CISA Pushes Vulnerability Disclosure Policies
September 4, 2020 Share

CISA Pushes Vulnerability Disclosure Policies

America’s Cybersecurity and Infrastructure Security Agency (CISA) has issued a binding operational directive (BOD) requiring the development and publication of vulnerability disclosure policies (VDPs).

A BOD is a compulsory direction to federal executive branch departments and agencies for purposes of safeguarding federal information and information systems.

BOD 20-01, officially finalized yesterday, requires most executive branch agencies to create a VDP and publish it as a public web page. Agencies have 180 calendar days after the issuance of the directive to comply.

Under the terms of the directive, the VDP must include which systems are in scope, the type of vulnerability testing allowed, and a description of how to submit vulnerability reports.

Agencies must also state in their VDP “a commitment to not recommend or pursue legal action against anyone for security research activities that the agency concludes represent a good faith effort to follow the policy, and deem that activity authorized.”

The new directive is the first BOD in CISA’s history to have been informed by a public comment round.

CISA asked for feedback from the public last November on an initial draft of BOD 20-01. Despite the feedback period’s correlating with America’s busiest holiday period, the agency received a substantial amount of feedback.

“We’d never done a public comment round on a directive before, but since the subject matter was ‘coordination with the public,’ this one merited it,” said CISA assistant director Bryan Ware.

“And even though the comment round spanned every holiday from late November to early January, the quantity and quality of feedback was nothing less than stellar.”
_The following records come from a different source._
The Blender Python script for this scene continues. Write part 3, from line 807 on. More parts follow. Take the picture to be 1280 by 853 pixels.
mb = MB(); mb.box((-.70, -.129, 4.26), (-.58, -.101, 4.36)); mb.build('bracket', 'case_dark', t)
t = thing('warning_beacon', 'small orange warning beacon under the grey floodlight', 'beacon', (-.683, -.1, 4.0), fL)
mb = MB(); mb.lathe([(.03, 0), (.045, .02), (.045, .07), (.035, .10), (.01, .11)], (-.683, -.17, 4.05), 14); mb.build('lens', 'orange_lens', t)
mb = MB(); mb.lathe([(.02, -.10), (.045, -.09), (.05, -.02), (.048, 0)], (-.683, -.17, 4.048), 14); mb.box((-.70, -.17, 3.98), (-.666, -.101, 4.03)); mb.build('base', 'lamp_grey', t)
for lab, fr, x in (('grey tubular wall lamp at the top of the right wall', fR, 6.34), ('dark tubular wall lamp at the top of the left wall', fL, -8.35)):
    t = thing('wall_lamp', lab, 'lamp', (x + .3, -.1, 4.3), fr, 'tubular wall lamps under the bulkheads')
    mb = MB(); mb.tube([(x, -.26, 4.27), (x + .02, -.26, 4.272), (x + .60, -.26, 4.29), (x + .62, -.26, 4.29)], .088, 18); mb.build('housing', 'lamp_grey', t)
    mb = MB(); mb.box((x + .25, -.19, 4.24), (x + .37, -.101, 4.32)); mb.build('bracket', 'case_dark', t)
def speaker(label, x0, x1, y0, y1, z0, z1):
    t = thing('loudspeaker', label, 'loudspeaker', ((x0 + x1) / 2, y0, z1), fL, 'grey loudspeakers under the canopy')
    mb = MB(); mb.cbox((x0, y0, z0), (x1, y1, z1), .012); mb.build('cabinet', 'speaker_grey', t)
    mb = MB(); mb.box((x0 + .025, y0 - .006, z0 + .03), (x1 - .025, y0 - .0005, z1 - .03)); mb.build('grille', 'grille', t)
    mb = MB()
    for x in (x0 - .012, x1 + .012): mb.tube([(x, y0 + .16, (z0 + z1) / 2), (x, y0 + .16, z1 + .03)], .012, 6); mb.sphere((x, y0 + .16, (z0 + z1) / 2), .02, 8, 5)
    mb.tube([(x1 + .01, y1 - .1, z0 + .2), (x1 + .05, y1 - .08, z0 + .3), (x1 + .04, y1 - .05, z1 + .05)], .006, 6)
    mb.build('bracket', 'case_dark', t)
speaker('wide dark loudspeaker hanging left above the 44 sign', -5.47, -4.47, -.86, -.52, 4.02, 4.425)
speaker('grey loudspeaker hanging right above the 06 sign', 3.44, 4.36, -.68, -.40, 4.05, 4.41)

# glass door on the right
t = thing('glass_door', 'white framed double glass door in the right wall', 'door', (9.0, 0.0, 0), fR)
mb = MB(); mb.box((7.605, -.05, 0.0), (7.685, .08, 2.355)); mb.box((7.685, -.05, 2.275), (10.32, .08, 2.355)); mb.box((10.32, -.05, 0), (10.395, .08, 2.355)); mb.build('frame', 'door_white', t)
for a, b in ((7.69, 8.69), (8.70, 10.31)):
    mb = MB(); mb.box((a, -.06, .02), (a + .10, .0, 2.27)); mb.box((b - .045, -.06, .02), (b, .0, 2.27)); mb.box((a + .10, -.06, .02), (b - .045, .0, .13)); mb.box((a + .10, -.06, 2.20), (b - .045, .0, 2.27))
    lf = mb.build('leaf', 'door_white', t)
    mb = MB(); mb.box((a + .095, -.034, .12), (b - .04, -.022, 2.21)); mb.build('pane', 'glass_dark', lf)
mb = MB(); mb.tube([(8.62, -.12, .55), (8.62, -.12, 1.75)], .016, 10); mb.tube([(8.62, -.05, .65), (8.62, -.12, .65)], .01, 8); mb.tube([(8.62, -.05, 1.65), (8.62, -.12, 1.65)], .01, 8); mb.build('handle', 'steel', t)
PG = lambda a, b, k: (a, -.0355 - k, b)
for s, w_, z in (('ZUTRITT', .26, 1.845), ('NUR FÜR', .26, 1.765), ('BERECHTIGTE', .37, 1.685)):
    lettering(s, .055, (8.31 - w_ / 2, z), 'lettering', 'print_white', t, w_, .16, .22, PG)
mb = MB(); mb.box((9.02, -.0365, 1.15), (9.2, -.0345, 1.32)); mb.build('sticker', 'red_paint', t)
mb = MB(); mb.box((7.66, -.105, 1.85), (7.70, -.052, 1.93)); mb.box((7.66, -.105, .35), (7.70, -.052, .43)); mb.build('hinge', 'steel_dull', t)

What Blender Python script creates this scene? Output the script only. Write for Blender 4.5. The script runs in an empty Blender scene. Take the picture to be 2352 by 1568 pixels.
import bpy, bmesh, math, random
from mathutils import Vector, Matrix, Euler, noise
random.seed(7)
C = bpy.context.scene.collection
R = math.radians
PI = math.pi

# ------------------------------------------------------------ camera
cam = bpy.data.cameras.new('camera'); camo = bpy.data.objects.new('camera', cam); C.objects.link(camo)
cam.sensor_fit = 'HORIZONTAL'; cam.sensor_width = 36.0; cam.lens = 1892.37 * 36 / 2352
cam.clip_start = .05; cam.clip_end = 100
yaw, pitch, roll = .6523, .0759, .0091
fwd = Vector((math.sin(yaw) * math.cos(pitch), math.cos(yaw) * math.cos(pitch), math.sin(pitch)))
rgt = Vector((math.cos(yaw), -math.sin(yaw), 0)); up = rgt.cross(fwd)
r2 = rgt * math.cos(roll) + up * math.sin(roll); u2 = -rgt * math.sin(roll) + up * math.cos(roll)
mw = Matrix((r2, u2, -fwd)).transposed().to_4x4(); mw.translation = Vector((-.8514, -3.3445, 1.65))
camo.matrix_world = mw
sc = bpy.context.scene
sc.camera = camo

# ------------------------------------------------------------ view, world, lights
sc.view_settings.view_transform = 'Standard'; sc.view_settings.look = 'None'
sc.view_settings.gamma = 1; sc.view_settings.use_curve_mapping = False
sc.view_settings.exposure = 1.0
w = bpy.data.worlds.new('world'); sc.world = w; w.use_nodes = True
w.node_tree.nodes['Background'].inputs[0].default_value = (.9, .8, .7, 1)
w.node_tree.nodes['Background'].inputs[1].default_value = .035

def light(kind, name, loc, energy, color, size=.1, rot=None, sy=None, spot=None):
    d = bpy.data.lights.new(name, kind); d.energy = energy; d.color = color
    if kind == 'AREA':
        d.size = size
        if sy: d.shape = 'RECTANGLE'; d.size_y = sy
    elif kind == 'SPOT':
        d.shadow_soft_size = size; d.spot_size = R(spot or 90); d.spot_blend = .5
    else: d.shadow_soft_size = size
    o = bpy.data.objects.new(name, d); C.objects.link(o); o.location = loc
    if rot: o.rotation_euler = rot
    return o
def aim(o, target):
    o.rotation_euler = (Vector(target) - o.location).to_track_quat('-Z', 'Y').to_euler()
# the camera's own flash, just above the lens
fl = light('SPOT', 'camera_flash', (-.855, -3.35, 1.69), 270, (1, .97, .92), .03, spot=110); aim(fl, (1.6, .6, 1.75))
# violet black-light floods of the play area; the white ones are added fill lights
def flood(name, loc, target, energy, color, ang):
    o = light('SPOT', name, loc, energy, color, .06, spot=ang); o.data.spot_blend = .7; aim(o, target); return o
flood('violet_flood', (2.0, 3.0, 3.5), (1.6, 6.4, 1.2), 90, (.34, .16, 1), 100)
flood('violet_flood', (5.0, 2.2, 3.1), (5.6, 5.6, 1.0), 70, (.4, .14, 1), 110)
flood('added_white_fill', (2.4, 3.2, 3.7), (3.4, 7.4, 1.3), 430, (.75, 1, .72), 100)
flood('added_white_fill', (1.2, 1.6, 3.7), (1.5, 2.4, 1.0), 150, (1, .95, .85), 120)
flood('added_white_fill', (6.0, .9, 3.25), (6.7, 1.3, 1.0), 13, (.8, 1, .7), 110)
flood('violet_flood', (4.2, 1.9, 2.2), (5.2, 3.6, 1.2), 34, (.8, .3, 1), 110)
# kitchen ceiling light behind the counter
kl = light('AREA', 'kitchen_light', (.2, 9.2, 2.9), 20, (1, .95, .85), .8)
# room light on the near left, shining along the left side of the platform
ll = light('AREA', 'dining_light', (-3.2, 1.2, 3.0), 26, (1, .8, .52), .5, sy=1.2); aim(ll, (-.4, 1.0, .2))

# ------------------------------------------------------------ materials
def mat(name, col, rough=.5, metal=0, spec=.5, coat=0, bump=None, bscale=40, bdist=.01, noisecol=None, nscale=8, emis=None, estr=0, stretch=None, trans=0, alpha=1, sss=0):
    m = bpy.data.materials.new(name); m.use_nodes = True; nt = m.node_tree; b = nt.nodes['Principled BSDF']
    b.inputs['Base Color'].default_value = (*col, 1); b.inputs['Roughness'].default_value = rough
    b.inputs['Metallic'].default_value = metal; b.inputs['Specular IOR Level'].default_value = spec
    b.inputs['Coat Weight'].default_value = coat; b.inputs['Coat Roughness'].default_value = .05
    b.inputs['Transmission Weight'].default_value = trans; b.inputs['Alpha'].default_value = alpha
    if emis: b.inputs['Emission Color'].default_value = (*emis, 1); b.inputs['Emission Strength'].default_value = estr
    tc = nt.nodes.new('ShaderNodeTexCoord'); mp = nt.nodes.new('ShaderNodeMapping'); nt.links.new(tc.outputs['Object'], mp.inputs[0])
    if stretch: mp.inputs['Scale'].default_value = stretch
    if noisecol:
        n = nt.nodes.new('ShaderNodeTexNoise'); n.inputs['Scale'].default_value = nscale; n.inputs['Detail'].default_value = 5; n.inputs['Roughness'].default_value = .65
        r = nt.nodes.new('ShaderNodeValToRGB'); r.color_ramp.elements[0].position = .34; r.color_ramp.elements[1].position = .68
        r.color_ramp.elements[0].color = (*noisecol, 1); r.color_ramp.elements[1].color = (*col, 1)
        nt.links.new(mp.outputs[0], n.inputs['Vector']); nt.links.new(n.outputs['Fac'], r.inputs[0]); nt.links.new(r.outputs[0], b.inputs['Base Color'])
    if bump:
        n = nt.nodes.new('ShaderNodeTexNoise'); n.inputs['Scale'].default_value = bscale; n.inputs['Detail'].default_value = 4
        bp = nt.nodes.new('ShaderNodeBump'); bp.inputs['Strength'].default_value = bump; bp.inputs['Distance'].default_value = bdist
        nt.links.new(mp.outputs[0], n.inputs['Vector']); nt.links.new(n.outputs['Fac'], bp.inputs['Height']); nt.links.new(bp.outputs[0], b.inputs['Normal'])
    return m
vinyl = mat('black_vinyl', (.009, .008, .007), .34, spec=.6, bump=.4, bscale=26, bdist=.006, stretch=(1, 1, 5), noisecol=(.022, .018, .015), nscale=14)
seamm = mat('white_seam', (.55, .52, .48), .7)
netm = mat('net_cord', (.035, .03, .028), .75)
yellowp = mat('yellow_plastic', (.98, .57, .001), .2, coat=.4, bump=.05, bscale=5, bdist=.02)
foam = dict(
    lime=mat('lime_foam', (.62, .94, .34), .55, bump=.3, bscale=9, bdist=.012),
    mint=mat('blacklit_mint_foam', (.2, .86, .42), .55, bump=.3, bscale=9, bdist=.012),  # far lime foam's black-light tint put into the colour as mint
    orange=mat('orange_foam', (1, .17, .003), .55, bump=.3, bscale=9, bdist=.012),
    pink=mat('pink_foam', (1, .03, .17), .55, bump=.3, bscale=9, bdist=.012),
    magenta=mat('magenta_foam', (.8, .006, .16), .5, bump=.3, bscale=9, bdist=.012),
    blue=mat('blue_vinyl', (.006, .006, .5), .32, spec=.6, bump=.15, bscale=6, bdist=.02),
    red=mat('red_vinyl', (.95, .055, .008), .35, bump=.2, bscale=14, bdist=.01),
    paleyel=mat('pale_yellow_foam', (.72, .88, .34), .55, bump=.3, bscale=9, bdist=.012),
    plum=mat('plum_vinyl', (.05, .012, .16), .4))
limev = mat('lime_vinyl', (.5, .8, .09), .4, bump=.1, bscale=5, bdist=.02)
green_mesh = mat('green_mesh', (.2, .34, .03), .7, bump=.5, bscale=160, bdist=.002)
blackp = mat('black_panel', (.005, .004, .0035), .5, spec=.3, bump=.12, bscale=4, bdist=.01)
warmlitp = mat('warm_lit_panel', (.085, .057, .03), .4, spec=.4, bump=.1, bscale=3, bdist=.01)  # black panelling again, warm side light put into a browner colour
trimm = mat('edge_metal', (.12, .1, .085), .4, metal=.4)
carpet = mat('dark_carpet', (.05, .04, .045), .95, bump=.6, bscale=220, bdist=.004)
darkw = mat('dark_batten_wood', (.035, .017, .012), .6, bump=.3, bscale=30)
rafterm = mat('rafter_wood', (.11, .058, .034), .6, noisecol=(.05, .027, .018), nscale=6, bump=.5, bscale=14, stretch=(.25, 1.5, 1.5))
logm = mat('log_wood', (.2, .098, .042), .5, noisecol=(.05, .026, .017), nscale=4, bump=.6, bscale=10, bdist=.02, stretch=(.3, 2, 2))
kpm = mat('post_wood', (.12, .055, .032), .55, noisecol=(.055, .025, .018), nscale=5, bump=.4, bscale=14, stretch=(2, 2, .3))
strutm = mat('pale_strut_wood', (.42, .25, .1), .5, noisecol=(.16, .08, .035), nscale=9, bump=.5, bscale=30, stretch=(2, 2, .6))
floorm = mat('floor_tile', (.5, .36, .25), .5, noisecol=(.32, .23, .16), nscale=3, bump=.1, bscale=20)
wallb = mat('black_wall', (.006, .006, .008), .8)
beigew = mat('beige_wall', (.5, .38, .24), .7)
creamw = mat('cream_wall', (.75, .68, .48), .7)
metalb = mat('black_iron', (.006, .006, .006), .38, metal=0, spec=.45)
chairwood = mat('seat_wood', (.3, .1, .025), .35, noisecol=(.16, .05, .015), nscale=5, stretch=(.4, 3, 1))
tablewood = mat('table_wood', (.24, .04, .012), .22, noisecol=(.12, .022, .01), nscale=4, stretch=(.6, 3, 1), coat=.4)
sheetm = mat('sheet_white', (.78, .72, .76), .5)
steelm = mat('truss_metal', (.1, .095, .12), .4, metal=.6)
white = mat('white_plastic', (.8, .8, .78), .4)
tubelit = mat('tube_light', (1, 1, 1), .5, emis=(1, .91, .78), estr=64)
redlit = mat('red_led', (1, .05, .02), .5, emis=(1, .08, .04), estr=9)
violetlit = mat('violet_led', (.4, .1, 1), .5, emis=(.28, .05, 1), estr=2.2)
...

CISA received over 200 recommendations from more than 40 unique sources that included individual security researchers, academics, federal agencies, technology companies, civil society, and several members of Congress.

“Each one made the directive draft, its implementation guidance, and our VDP template better,” said Ware.

“Several submissions asked whether the mobile apps that agencies offer to the public would be in scope of agency VDPs. That was something we hadn’t considered before–and concur with.”

HackerOne CTO and co-founder Alex Rice described the finalized directive as “a pivotal milestone in the mission to restore trust in digital democracy and protect the integrity of federal information systems.”